Les étagères de gauche sont pleines (quand je passe devant la salle la première fois, je ne peux m’empêcher de jeter un coup d’œil à l’intérieur : je rentrerai à mon deuxième passage, furtivement ; m’attarderai à mon troisième) : les étagères de droite sont vides ou presque.
À gauche, on a empilé les thèses, les exemplaires (religiosité et expérience chez les poètes américains du XIX : 1803-1894) y sont en plusieurs volumes (l’impossible sujet de W.T, ou la fascination du vide), jetés là en vrac (droit et regard dans le théâtre de l’est américain : 1907-1975), les uns au-dessus des autres (écritures chicanos : 1902- 1945), sans ordre (peuplements du récit dans les fictions biographiques — 1846-1987).
Je rêve sur les dates, leur précision terrifiante qui sont pour moi d’un arbitraire magnifique ; je sais pourtant qu’ils justifient une partie du travail, que ce sont ces dates qui donnent parfois sens à ces recherches. Mais décrochées du reste, elles valent moins que celles qu’on lit au hasard de nos marches entre les tombes d’anonymes.

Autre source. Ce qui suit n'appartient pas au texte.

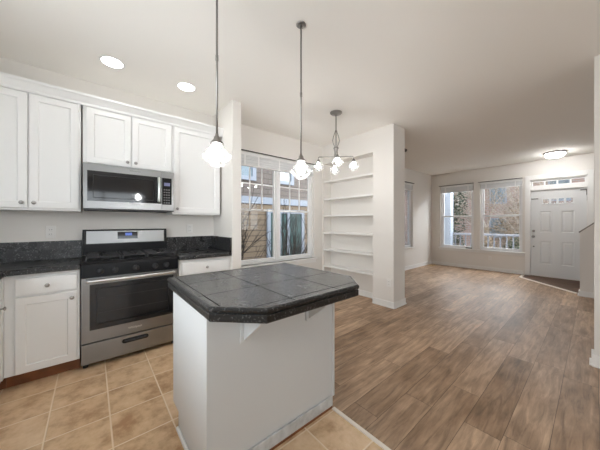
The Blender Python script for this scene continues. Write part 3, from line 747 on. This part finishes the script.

Je reste longtemps à lire les titres de ces exemplaires sans doute ouverts mille fois par leur auteur, dont chaque mot pesé est l’histoire d’une vie ou presque — et qui se sont retrouvés dans ce cimetière sous les applaudissements, les honneurs : nombre de pages scellées et avec elles, leur part d’audace et d’échec, ce qu’elles ont dû déplacer de savoir mort pour mourir une deuxième fois ici — c’est inimaginable.
Cinq étagères de trois mètres de haut emplies de thèses jaunies, des centaines peut-être.
En face, sur les étagères de droite, il n’y a presque aucun livre. Mais il y a des étiquettes sur la base de chaque rayon qui indiquent des sections : une moitié pour Thoreau, une autre pour V. Woolf. Etc. Des noms surmontés par des emplacements vides.
Sur l’une des étagères, il y a une bouteille d’eau posée (depuis combien de temps ?), au trois quart vide, sale, un dépôt noir au fond — elle appartient à la section Samuel Beckett.